== Given records

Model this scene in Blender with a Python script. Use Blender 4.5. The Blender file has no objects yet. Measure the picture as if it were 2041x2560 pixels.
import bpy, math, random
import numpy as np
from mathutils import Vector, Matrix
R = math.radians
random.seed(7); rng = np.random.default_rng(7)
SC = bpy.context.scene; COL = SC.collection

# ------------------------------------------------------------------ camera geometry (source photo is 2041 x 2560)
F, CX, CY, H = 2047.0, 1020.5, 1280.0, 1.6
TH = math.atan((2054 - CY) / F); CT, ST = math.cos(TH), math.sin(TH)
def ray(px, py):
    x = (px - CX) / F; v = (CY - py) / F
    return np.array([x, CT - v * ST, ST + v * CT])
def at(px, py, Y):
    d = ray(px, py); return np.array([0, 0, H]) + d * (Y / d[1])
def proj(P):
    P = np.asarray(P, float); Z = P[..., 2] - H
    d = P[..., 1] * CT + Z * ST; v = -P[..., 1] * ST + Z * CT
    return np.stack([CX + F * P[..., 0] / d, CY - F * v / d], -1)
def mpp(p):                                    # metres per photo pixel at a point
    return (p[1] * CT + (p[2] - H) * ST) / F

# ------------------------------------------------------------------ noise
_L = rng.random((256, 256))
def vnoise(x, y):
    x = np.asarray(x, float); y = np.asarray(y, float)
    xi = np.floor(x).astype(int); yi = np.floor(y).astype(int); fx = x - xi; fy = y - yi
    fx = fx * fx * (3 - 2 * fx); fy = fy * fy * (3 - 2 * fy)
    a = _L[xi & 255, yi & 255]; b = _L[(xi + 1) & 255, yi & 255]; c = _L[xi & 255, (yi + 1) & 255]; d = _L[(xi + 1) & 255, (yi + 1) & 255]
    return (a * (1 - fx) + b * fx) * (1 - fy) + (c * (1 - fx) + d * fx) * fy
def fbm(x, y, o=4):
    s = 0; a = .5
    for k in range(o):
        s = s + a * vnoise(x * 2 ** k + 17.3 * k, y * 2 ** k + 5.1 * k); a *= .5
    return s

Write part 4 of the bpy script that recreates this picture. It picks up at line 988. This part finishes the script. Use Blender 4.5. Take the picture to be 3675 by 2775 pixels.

====

Extract every record. Keep wording exact.

Model this scene in Blender with a Python script. Use Blender 4.5. The Blender file has no objects yet. Measure the picture as if it were 2041x2560 pixels.
import bpy, math, random
import numpy as np
from mathutils import Vector, Matrix
R = math.radians
random.seed(7); rng = np.random.default_rng(7)
SC = bpy.context.scene; COL = SC.collection

# ------------------------------------------------------------------ camera geometry (source photo is 2041 x 2560)
F, CX, CY, H = 2047.0, 1020.5, 1280.0, 1.6
TH = math.atan((2054 - CY) / F); CT, ST = math.cos(TH), math.sin(TH)
def ray(px, py):
    x = (px - CX) / F; v = (CY - py) / F
    return np.array([x, CT - v * ST, ST + v * CT])
def at(px, py, Y):
    d = ray(px, py); return np.array([0, 0, H]) + d * (Y / d[1])
def proj(P):
    P = np.asarray(P, float); Z = P[..., 2] - H
    d = P[..., 1] * CT + Z * ST; v = -P[..., 1] * ST + Z * CT
    return np.stack([CX + F * P[..., 0] / d, CY - F * v / d], -1)
def mpp(p):                                    # metres per photo pixel at a point
    return (p[1] * CT + (p[2] - H) * ST) / F

# ------------------------------------------------------------------ noise
_L = rng.random((256, 256))
def vnoise(x, y):
    x = np.asarray(x, float); y = np.asarray(y, float)
    xi = np.floor(x).astype(int); yi = np.floor(y).astype(int); fx = x - xi; fy = y - yi
    fx = fx * fx * (3 - 2 * fx); fy = fy * fy * (3 - 2 * fy)
    a = _L[xi & 255, yi & 255]; b = _L[(xi + 1) & 255, yi & 255]; c = _L[xi & 255, (yi + 1) & 255]; d = _L[(xi + 1) & 255, (yi + 1) & 255]
    return (a * (1 - fx) + b * fx) * (1 - fy) + (c * (1 - fx) + d * fx) * fy
def fbm(x, y, o=4):
    s = 0; a = .5
    for k in range(o):
        s = s + a * vnoise(x * 2 ** k + 17.3 * k, y * 2 ** k + 5.1 * k); a *= .5
    return s

Write part 4 of the bpy script that recreates this picture. It picks up at line 988. This part finishes the script. Use Blender 4.5. Take the picture to be 3675 by 2775 pixels.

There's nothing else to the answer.